» **WORK INSTRUCTIONS**
Of the lines listed below, return exactly those that run from the line containing "M['ac_light'] = mat('pale_filter_plate', (.86, .83, .78), .6)" through the line containing "M['patio'] = mat('grey_outdoor_concrete', (.3, .3, .32), .9)", both included.

★ ★ ★

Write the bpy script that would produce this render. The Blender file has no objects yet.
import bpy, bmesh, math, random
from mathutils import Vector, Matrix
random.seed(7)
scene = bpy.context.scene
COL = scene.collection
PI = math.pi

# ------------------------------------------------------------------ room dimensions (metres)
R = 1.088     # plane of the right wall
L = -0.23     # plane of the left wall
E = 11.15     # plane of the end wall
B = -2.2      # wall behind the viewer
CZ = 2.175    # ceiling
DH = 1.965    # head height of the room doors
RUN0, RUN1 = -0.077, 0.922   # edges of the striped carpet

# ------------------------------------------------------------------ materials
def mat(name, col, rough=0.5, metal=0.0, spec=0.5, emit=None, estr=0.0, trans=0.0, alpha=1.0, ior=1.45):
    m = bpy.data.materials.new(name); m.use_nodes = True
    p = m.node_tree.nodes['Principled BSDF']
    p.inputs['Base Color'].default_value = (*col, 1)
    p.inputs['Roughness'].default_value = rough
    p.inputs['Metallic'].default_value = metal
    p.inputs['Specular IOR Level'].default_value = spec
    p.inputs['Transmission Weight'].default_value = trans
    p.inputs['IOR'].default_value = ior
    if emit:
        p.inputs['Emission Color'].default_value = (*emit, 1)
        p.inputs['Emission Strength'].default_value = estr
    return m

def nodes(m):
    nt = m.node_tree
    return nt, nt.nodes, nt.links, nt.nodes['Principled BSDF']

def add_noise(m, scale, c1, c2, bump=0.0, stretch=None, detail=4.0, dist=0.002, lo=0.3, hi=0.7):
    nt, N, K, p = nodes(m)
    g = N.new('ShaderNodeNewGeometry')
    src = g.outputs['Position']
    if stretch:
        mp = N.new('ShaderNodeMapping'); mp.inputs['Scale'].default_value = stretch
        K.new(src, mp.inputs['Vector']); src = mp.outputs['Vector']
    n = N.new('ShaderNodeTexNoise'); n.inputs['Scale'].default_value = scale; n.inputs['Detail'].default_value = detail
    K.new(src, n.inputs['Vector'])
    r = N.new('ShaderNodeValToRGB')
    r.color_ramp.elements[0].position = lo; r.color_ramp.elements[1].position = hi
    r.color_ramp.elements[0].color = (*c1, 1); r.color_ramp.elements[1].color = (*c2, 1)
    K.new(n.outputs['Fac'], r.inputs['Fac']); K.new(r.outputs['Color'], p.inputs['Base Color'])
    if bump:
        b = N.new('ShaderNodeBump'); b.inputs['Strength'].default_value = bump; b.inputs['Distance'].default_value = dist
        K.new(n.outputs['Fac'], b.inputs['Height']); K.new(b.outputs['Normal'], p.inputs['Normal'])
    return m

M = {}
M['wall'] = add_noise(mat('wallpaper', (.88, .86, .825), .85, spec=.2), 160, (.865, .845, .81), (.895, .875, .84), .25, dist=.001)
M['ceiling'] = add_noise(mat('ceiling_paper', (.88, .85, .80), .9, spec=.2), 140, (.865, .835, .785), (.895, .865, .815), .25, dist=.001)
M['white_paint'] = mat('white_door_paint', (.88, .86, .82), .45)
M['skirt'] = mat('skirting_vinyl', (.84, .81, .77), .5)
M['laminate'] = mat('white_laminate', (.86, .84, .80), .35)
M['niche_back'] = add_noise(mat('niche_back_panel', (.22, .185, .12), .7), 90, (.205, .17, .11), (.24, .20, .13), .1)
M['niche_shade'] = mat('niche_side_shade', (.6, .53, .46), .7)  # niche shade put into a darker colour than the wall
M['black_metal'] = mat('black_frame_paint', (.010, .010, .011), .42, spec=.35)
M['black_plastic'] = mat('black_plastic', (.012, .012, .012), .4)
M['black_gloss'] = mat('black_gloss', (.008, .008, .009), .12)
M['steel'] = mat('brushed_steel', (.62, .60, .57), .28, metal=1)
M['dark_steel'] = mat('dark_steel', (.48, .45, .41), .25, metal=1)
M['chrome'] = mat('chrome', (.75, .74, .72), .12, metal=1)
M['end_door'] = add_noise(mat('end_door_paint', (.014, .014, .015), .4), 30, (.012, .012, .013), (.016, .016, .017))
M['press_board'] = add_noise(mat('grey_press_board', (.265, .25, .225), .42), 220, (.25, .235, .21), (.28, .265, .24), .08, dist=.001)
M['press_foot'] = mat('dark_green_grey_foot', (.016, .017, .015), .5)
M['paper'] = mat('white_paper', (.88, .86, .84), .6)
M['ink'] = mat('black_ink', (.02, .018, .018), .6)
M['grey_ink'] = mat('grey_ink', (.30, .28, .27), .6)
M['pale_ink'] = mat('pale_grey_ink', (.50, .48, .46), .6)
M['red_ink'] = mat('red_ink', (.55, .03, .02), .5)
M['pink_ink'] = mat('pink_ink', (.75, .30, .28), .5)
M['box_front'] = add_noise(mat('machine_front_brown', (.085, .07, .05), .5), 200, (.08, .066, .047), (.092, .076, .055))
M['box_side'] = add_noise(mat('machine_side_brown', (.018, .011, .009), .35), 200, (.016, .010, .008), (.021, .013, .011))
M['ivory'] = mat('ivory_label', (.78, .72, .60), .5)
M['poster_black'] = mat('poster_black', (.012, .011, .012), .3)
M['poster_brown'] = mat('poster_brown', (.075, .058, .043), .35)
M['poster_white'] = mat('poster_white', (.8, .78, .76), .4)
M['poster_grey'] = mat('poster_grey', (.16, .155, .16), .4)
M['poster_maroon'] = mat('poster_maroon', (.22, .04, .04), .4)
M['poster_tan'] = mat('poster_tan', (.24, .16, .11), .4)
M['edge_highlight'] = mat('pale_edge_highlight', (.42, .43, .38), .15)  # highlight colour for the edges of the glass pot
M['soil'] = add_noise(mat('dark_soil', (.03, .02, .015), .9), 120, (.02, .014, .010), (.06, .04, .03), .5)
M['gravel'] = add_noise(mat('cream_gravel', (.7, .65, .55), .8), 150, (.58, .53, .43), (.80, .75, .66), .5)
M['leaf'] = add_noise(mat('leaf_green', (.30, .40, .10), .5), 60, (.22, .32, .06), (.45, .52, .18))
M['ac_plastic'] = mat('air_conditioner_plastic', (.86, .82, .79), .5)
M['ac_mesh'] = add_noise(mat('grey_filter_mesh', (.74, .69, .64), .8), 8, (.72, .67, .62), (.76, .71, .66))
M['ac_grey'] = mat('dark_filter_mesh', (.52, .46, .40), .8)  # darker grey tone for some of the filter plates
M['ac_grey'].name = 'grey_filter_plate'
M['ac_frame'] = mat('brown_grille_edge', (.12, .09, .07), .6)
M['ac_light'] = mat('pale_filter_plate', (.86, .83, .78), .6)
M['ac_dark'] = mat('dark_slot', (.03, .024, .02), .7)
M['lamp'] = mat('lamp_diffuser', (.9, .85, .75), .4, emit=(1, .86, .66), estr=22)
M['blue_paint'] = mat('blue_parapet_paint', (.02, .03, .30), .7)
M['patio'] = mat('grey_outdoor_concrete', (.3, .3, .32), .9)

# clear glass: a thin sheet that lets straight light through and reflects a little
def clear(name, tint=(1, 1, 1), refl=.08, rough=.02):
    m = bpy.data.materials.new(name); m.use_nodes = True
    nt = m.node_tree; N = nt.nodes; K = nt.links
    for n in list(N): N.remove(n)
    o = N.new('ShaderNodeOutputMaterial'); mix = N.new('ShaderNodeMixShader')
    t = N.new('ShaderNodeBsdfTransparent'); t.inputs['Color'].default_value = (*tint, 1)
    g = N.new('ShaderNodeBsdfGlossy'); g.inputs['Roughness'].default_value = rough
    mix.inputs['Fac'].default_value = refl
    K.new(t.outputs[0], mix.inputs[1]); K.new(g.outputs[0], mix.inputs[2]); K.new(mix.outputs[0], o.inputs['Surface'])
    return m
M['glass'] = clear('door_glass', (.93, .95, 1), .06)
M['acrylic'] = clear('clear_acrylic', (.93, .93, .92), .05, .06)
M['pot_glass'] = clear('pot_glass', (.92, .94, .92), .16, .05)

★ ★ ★

» **SOLUTION TO THIS PROBLEM**
M['ac_light'] = mat('pale_filter_plate', (.86, .83, .78), .6)
M['ac_dark'] = mat('dark_slot', (.03, .024, .02), .7)
M['lamp'] = mat('lamp_diffuser', (.9, .85, .75), .4, emit=(1, .86, .66), estr=22)
M['blue_paint'] = mat('blue_parapet_paint', (.02, .03, .30), .7)
M['patio'] = mat('grey_outdoor_concrete', (.3, .3, .32), .9)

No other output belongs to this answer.